(begin)

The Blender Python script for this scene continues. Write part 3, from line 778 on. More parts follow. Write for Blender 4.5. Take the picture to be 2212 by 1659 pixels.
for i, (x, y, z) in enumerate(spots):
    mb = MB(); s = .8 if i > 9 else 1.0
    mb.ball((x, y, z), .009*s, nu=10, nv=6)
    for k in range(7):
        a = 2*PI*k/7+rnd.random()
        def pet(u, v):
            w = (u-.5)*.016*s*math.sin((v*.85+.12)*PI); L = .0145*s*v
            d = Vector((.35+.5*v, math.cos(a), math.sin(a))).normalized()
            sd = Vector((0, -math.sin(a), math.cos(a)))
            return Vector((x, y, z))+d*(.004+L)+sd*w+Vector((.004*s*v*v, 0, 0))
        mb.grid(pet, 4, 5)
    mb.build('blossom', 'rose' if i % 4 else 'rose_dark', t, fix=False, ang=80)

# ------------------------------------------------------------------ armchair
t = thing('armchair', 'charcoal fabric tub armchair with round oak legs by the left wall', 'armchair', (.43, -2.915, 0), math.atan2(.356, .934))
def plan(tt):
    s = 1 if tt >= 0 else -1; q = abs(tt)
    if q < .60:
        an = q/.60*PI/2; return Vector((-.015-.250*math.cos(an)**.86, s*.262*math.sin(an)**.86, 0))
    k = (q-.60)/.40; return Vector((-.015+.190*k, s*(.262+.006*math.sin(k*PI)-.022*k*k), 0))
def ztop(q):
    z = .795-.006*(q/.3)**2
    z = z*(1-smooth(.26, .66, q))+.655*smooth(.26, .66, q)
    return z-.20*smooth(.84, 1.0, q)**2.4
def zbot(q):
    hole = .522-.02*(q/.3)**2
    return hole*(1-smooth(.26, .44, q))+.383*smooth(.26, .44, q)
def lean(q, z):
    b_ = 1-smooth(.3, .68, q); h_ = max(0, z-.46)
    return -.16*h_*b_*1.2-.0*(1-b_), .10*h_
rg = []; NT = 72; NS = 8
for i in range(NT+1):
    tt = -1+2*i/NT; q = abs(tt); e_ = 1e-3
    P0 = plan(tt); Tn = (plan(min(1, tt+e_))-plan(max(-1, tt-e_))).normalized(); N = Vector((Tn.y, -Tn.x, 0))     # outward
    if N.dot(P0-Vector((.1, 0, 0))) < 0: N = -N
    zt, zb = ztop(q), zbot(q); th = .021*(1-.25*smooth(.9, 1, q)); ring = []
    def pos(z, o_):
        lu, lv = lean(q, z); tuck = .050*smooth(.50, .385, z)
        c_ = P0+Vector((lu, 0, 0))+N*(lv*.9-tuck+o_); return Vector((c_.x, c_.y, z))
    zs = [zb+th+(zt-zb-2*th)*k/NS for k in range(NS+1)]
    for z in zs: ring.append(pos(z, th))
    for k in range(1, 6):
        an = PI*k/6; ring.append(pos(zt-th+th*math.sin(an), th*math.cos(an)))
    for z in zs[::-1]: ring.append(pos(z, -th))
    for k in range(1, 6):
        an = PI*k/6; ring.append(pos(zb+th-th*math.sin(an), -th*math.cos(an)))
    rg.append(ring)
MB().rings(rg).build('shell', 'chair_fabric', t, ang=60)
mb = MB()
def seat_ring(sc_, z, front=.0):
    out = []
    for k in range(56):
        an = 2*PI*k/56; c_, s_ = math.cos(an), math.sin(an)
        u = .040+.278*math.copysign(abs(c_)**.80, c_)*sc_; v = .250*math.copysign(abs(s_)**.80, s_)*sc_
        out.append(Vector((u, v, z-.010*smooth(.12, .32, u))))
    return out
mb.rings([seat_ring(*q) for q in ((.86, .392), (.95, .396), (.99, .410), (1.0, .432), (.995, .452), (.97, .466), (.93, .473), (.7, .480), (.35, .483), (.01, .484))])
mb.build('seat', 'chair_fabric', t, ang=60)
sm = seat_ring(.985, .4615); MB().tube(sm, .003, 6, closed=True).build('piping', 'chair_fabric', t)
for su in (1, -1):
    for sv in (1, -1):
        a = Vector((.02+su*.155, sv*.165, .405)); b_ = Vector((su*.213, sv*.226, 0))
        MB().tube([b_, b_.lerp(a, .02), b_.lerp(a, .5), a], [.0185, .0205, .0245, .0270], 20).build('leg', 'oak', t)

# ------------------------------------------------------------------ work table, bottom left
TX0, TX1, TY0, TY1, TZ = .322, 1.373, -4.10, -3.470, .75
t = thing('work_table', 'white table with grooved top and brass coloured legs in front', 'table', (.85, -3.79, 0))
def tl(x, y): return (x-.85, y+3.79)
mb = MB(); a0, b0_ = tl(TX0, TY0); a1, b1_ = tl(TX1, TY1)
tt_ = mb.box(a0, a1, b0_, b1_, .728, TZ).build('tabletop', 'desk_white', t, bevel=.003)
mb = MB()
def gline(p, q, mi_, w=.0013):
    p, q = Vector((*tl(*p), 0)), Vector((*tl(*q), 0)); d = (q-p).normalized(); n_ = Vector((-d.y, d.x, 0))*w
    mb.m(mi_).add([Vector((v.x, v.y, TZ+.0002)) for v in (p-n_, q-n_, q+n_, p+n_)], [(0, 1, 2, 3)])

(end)

**EXERCISE PROMPT**
Repeat the listing above without any change.

**EXPECTED ANSWER**
The Blender Python script for this scene continues. Write part 3, from line 778 on. More parts follow. Write for Blender 4.5. Take the picture to be 2212 by 1659 pixels.
for i, (x, y, z) in enumerate(spots):
    mb = MB(); s = .8 if i > 9 else 1.0
    mb.ball((x, y, z), .009*s, nu=10, nv=6)
    for k in range(7):
        a = 2*PI*k/7+rnd.random()
        def pet(u, v):
            w = (u-.5)*.016*s*math.sin((v*.85+.12)*PI); L = .0145*s*v
            d = Vector((.35+.5*v, math.cos(a), math.sin(a))).normalized()
            sd = Vector((0, -math.sin(a), math.cos(a)))
            return Vector((x, y, z))+d*(.004+L)+sd*w+Vector((.004*s*v*v, 0, 0))
        mb.grid(pet, 4, 5)
    mb.build('blossom', 'rose' if i % 4 else 'rose_dark', t, fix=False, ang=80)

# ------------------------------------------------------------------ armchair
t = thing('armchair', 'charcoal fabric tub armchair with round oak legs by the left wall', 'armchair', (.43, -2.915, 0), math.atan2(.356, .934))
def plan(tt):
    s = 1 if tt >= 0 else -1; q = abs(tt)
    if q < .60:
        an = q/.60*PI/2; return Vector((-.015-.250*math.cos(an)**.86, s*.262*math.sin(an)**.86, 0))
    k = (q-.60)/.40; return Vector((-.015+.190*k, s*(.262+.006*math.sin(k*PI)-.022*k*k), 0))
def ztop(q):
    z = .795-.006*(q/.3)**2
    z = z*(1-smooth(.26, .66, q))+.655*smooth(.26, .66, q)
    return z-.20*smooth(.84, 1.0, q)**2.4
def zbot(q):
    hole = .522-.02*(q/.3)**2
    return hole*(1-smooth(.26, .44, q))+.383*smooth(.26, .44, q)
def lean(q, z):
    b_ = 1-smooth(.3, .68, q); h_ = max(0, z-.46)
    return -.16*h_*b_*1.2-.0*(1-b_), .10*h_
rg = []; NT = 72; NS = 8
for i in range(NT+1):
    tt = -1+2*i/NT; q = abs(tt); e_ = 1e-3
    P0 = plan(tt); Tn = (plan(min(1, tt+e_))-plan(max(-1, tt-e_))).normalized(); N = Vector((Tn.y, -Tn.x, 0))     # outward
    if N.dot(P0-Vector((.1, 0, 0))) < 0: N = -N
    zt, zb = ztop(q), zbot(q); th = .021*(1-.25*smooth(.9, 1, q)); ring = []
    def pos(z, o_):
        lu, lv = lean(q, z); tuck = .050*smooth(.50, .385, z)
        c_ = P0+Vector((lu, 0, 0))+N*(lv*.9-tuck+o_); return Vector((c_.x, c_.y, z))
    zs = [zb+th+(zt-zb-2*th)*k/NS for k in range(NS+1)]
    for z in zs: ring.append(pos(z, th))
    for k in range(1, 6):
        an = PI*k/6; ring.append(pos(zt-th+th*math.sin(an), th*math.cos(an)))
    for z in zs[::-1]: ring.append(pos(z, -th))
    for k in range(1, 6):
        an = PI*k/6; ring.append(pos(zb+th-th*math.sin(an), -th*math.cos(an)))
    rg.append(ring)
MB().rings(rg).build('shell', 'chair_fabric', t, ang=60)
mb = MB()
def seat_ring(sc_, z, front=.0):
    out = []
    for k in range(56):
        an = 2*PI*k/56; c_, s_ = math.cos(an), math.sin(an)
        u = .040+.278*math.copysign(abs(c_)**.80, c_)*sc_; v = .250*math.copysign(abs(s_)**.80, s_)*sc_
        out.append(Vector((u, v, z-.010*smooth(.12, .32, u))))
    return out
mb.rings([seat_ring(*q) for q in ((.86, .392), (.95, .396), (.99, .410), (1.0, .432), (.995, .452), (.97, .466), (.93, .473), (.7, .480), (.35, .483), (.01, .484))])
mb.build('seat', 'chair_fabric', t, ang=60)
sm = seat_ring(.985, .4615); MB().tube(sm, .003, 6, closed=True).build('piping', 'chair_fabric', t)
for su in (1, -1):
    for sv in (1, -1):
        a = Vector((.02+su*.155, sv*.165, .405)); b_ = Vector((su*.213, sv*.226, 0))
        MB().tube([b_, b_.lerp(a, .02), b_.lerp(a, .5), a], [.0185, .0205, .0245, .0270], 20).build('leg', 'oak', t)

# ------------------------------------------------------------------ work table, bottom left
TX0, TX1, TY0, TY1, TZ = .322, 1.373, -4.10, -3.470, .75
t = thing('work_table', 'white table with grooved top and brass coloured legs in front', 'table', (.85, -3.79, 0))
def tl(x, y): return (x-.85, y+3.79)
mb = MB(); a0, b0_ = tl(TX0, TY0); a1, b1_ = tl(TX1, TY1)
tt_ = mb.box(a0, a1, b0_, b1_, .728, TZ).build('tabletop', 'desk_white', t, bevel=.003)
mb = MB()
def gline(p, q, mi_, w=.0013):
    p, q = Vector((*tl(*p), 0)), Vector((*tl(*q), 0)); d = (q-p).normalized(); n_ = Vector((-d.y, d.x, 0))*w
    mb.m(mi_).add([Vector((v.x, v.y, TZ+.0002)) for v in (p-n_, q-n_, q+n_, p+n_)], [(0, 1, 2, 3)])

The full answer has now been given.